▶ [Exercise] Images are not part of the copy; transcribe all the data exactly.

▶ [Data extract]
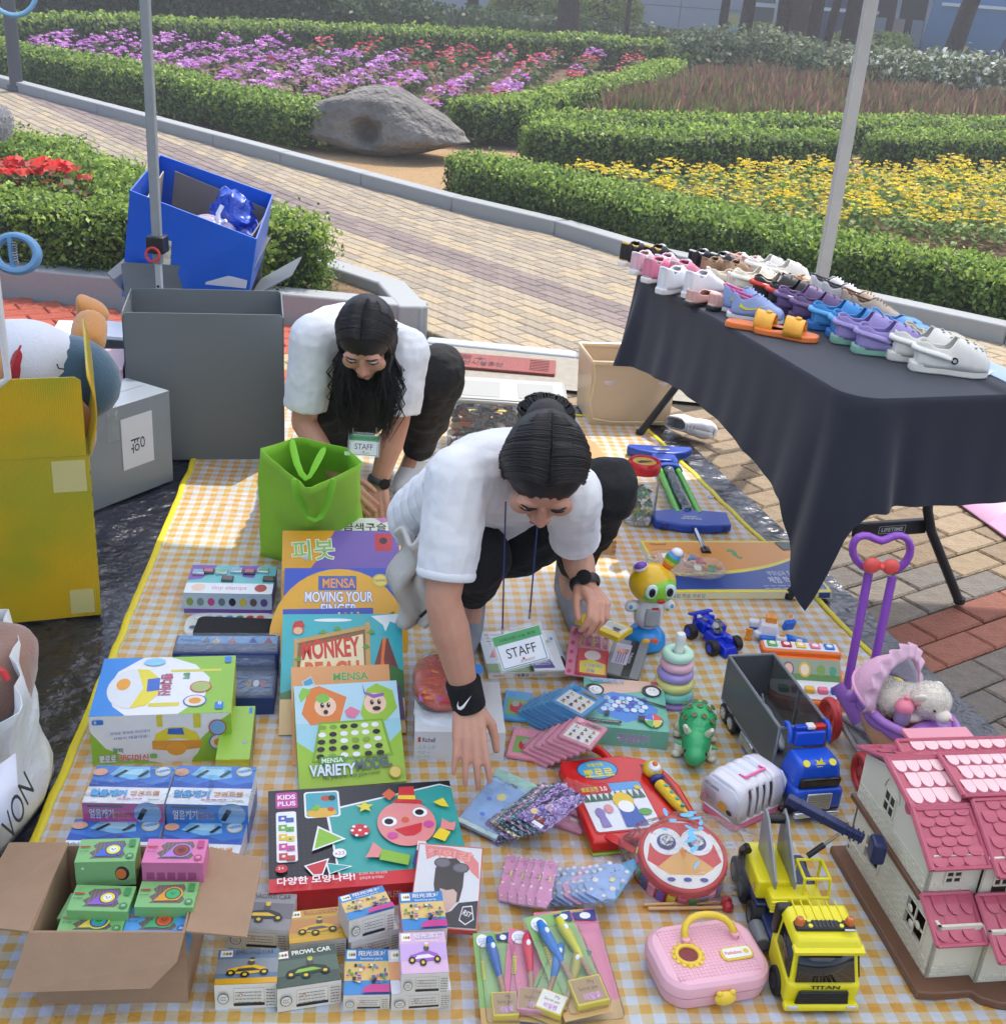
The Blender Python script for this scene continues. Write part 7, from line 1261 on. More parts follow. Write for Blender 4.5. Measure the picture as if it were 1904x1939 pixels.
bears(5,(1010,1716),(1040,1722),(975,1612),30,(938,1704),'#d993bb','#d993bb',lambda i:f'pink bear shaped fan in clear film, {ord_[i]} from the right of the pink row','pink bear fans in a row')
bears(8,(1098,1682),(1152,1712),(1080,1590),34,(1002,1692),'#96b3e0','#dba4c4',lambda i:f'light blue bear shaped fan in clear film, {ord_[i]} from the right of the blue row' if i%5!=3 else f'pale pink bear shaped fan among the light blue ones, {ord_[i]} from the right','blue bear fans in a row',z0=.02)
# penguin game box
def pg(a):
    a.rect(0,0,1,1,'#6fb8a4'); a.poly([(0,.7),(.4,1),(1,1),(1,.86),(.3,.66)],'#dcbca8'); a.poly([(0,.0),(0,.3),(.2,.2),(1,.62),(1,0)],'#6fb8a4'); a.poly([(.15,.28),(.16,.6),(.35,.72),(.68,.66),(.9,.42),(.86,.3),(.5,.12)],'#3f86d8'); 
    for i in range(6):
        for j in range(4): x=.24+.09*i+.045*(j%2); y=.36+.075*j; a.poly([(x+.042*math.cos(k*1.047),y+.042*1.1*math.sin(k*1.047)) for k in range(6)],['#dfe8f0','#9cc8ee','#4a5ac0','#b9d4ee'][(i*3+j)%4])
    for cx,cy in ((.13,.72),(.84,.78)): a.ell(cx,cy,.12,.12,'#1e2024'); a.ell(cx+.01,cy-.01,.085,.09,'#e9edf0'); a.cir(cx-.02,cy+.02,.008,'#1e2024'); a.cir(cx+.03,cy+.02,.008,'#1e2024')
    a.poly([(.0,.42),(.2,.52),(.22,.49),(.02,.38)],'#26282c'); a.poly([(.62,.62),(.66,.58),(1,.44),(1,.48)],'#26282c'); a.cir(.48,.5,.03,'#3a3c40'); a.cir(.48,.49,.02,'#e9edf0'); a.text('펭귄얼음깨기',.08,.88,.08,'#7a9ad8',w=.42,bold=.06,out='#e8eaf0',ow=.04); a.rect(.02,.06,.44,.11,'#1e2024',.01); a.text('DESIGNED BY JAEMIZONE KOREA',.05,.07,.028,'#e8e8e8',w=.36); a.cir(.82,.17,.12,'#26282c'); a.cir(.82,.17,.105,'#e6e7e2'); [a.poly([(.82,.17)]+[(.82+.1*math.cos(R_(90*k+t)),.17+.14*math.sin(R_(90*k+t))) for t in (5,30,60,85)],c) for k,c in enumerate(['#d8503c','#4a6ad0','#5ab04a','#e0c83a'])]; a.rect(.84,.92,.96,.97,'#c8405a')
    a.rect(.24,.2,.3,.28,'#26282c'); a.rect(.64,.14,.72,.24,'#26282c')
carton('penguin_game_box','teal ice table game box with two penguins on its lid','toy box',(1106,1373.5),(1266.9,1387.7),(1106,1281),(1107.5,1406),'#6fb8a4',z0=.012,Hh=.05,top=pg,front=lambda a:(a.rect(0,0,1,1,'#6db29e'),a.text('펭귄얼음깨기',.4,.25,.5,'#9a7ab8',w=.38,bold=.06,out='#d8e0e8',ow=.04)))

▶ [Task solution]
The Blender Python script for this scene continues. Write part 7, from line 1261 on. More parts follow. Write for Blender 4.5. Measure the picture as if it were 1904x1939 pixels.
bears(5,(1010,1716),(1040,1722),(975,1612),30,(938,1704),'#d993bb','#d993bb',lambda i:f'pink bear shaped fan in clear film, {ord_[i]} from the right of the pink row','pink bear fans in a row')
bears(8,(1098,1682),(1152,1712),(1080,1590),34,(1002,1692),'#96b3e0','#dba4c4',lambda i:f'light blue bear shaped fan in clear film, {ord_[i]} from the right of the blue row' if i%5!=3 else f'pale pink bear shaped fan among the light blue ones, {ord_[i]} from the right','blue bear fans in a row',z0=.02)
# penguin game box
def pg(a):
    a.rect(0,0,1,1,'#6fb8a4'); a.poly([(0,.7),(.4,1),(1,1),(1,.86),(.3,.66)],'#dcbca8'); a.poly([(0,.0),(0,.3),(.2,.2),(1,.62),(1,0)],'#6fb8a4'); a.poly([(.15,.28),(.16,.6),(.35,.72),(.68,.66),(.9,.42),(.86,.3),(.5,.12)],'#3f86d8'); 
    for i in range(6):
        for j in range(4): x=.24+.09*i+.045*(j%2); y=.36+.075*j; a.poly([(x+.042*math.cos(k*1.047),y+.042*1.1*math.sin(k*1.047)) for k in range(6)],['#dfe8f0','#9cc8ee','#4a5ac0','#b9d4ee'][(i*3+j)%4])
    for cx,cy in ((.13,.72),(.84,.78)): a.ell(cx,cy,.12,.12,'#1e2024'); a.ell(cx+.01,cy-.01,.085,.09,'#e9edf0'); a.cir(cx-.02,cy+.02,.008,'#1e2024'); a.cir(cx+.03,cy+.02,.008,'#1e2024')
    a.poly([(.0,.42),(.2,.52),(.22,.49),(.02,.38)],'#26282c'); a.poly([(.62,.62),(.66,.58),(1,.44),(1,.48)],'#26282c'); a.cir(.48,.5,.03,'#3a3c40'); a.cir(.48,.49,.02,'#e9edf0'); a.text('펭귄얼음깨기',.08,.88,.08,'#7a9ad8',w=.42,bold=.06,out='#e8eaf0',ow=.04); a.rect(.02,.06,.44,.11,'#1e2024',.01); a.text('DESIGNED BY JAEMIZONE KOREA',.05,.07,.028,'#e8e8e8',w=.36); a.cir(.82,.17,.12,'#26282c'); a.cir(.82,.17,.105,'#e6e7e2'); [a.poly([(.82,.17)]+[(.82+.1*math.cos(R_(90*k+t)),.17+.14*math.sin(R_(90*k+t))) for t in (5,30,60,85)],c) for k,c in enumerate(['#d8503c','#4a6ad0','#5ab04a','#e0c83a'])]; a.rect(.84,.92,.96,.97,'#c8405a')
    a.rect(.24,.2,.3,.28,'#26282c'); a.rect(.64,.14,.72,.24,'#26282c')
carton('penguin_game_box','teal ice table game box with two penguins on its lid','toy box',(1106,1373.5),(1266.9,1387.7),(1106,1281),(1107.5,1406),'#6fb8a4',z0=.012,Hh=.05,top=pg,front=lambda a:(a.rect(0,0,1,1,'#6db29e'),a.text('펭귄얼음깨기',.4,.25,.5,'#9a7ab8',w=.38,bold=.06,out='#d8e0e8',ow=.04)))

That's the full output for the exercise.